L’orgue, partenaire de nos liturgies

Aux claviers des orgues de Saint-Martin depuis 50 ans (dont il est le titulaire), Pierre Reynaud a fêté son jubilé en septembre dernier.

A cette occasion, il rappelle la place et le rôle de l’instrument lors des offices où se tient notre communauté.

« Dès le départ, révèle Pierre Reynaud, j’ai proposé que plusieurs autres organistes puissent également jouer en cette église. Pour le milieu organistique amiénois d’alors, c’était enfreindre les traditions établies (un organiste par instrument) ». Pourtant ce « partage » remonte à Louis XIV, comme c’était déjà le cas à Versailles. Certes, le titulaire est responsable devant le propriétaire (Ville d’Amiens) et devant la paroisse. Mais son usage cultuel invite à exploiter ses qualités harmoniques et sa magnificence. Car il contribue à la prière liturgique et aux célébrations. Et il accompagne aussi l’assemblée dans ses chants. Ainsi participe-t-il pleinement au « Ministère de la Prière », comme le rappellent les textes de la Conférence des Évêques.

Or aujourd’hui, la formation institutionnelle des jeunes organistes ne prend plus en compte cette vocation cultuelle. Plus intéressés par son usage « laïque », ces derniers jouent davantage des pages orchestrales transcrites pour l’orgue, alors que son immense répertoire est constitué à 90 % d’œuvres sacrées, évidemment conçues par les compositeurs pour être jouées lors du déroulement des offices. Musiques contre liturgies ? En fait, pour « coller » à celles-ci, il faut un minimum de connaissances et de pratiques que la nouvelle génération n’a pas toujours : la liturgie de Pâques n’est pas celle de Noël ; le jeu de l’orgue des messes dominicales n’est pas celui de la célébration d’obsèques etc. « Lors de deuils, confie d’ailleurs Pierre Reynaud, l’organiste ressent souvent puissamment l’émotion et le recueillement de l’assemblée.

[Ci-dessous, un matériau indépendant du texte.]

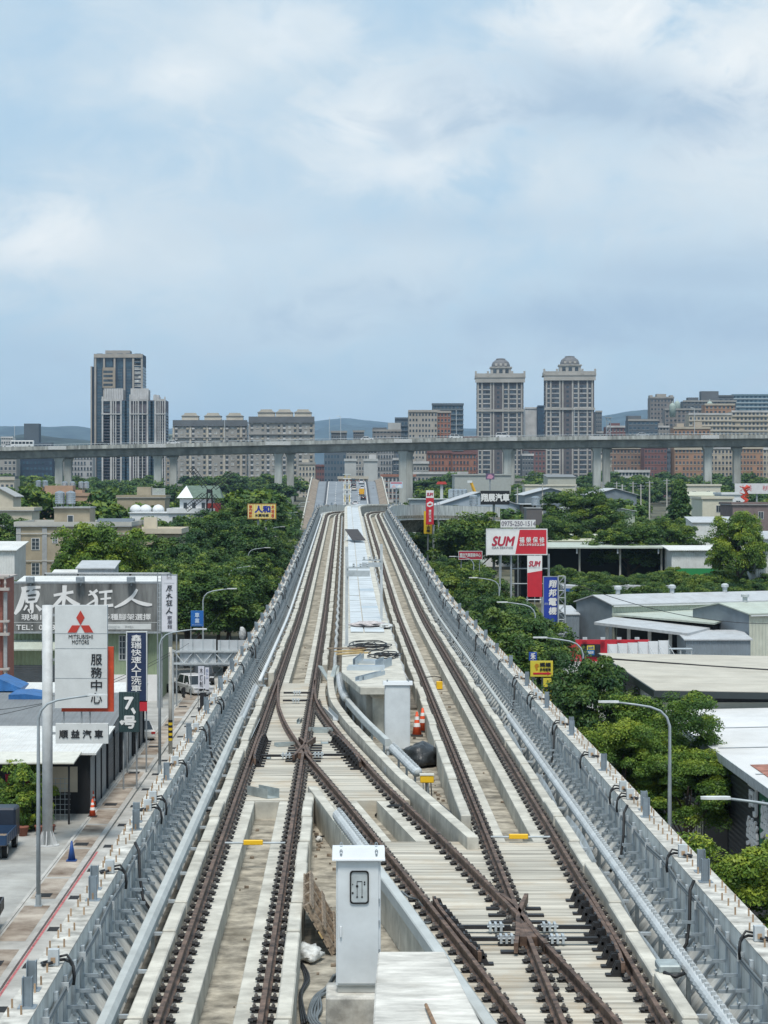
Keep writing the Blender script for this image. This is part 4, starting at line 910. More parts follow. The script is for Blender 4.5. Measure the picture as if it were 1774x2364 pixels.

Associé à la prière qu’il perçoit, il joue des pièces ou improvise en conséquence. » L’organiste n’est donc pas qu’un artiste, mais autant un homme de foi. Si « la pratique de l’orgue tend à se laïciser », nous dit encore Pierre Reynaud, il y a des exceptions : certains centres de formation organistique continuent de privilégier l’approche liturgique, comme par exemple dans le Diocèse d’Arras (sous l’impulsion initiale de l’abbé Pierre Podevin) ou dans certaines écoles de musique en Alsace, Bretagne, ….

Bernard FERY

AVEC LES ORGUES, NOS VOIX

Personnage souvent ignoré car perché en tribune, l’organiste n’est donc pas seulement le témoin des offices qui se déroulent dans la nef en contre-bas. Il est surtout l’acteur invisible et complice des liturgies que vivent les assemblées. Pour l’église Saint-Martin, si des organistes ont parfois décliné le service de cet instrument par manque d’intérêt liturgique, nous bénéficions actuellement des talents de cinq organistes qui assurent, à tour de rôle, les différents offices. Lorsque nous y participons, aux moments où ces musiques appellent nos voix, sachons lever la tête et penser à ceux qui aident à prier et à chanter grâce à la magie des timbres et des jeux de cet orgue remarquable.

Musiques contre liturgies ? En fait, pour « coller » à celles-ci, il faut un minimum de connaissances et de pratiques  : la liturgie de Pâques n’est pas celle de Noël ; le jeu de l’orgue des messes dominicales n’est pas celui de la célébration d’obsèques etc. ; L’organiste n’est donc pas qu’un artiste, mais autant un homme de foi.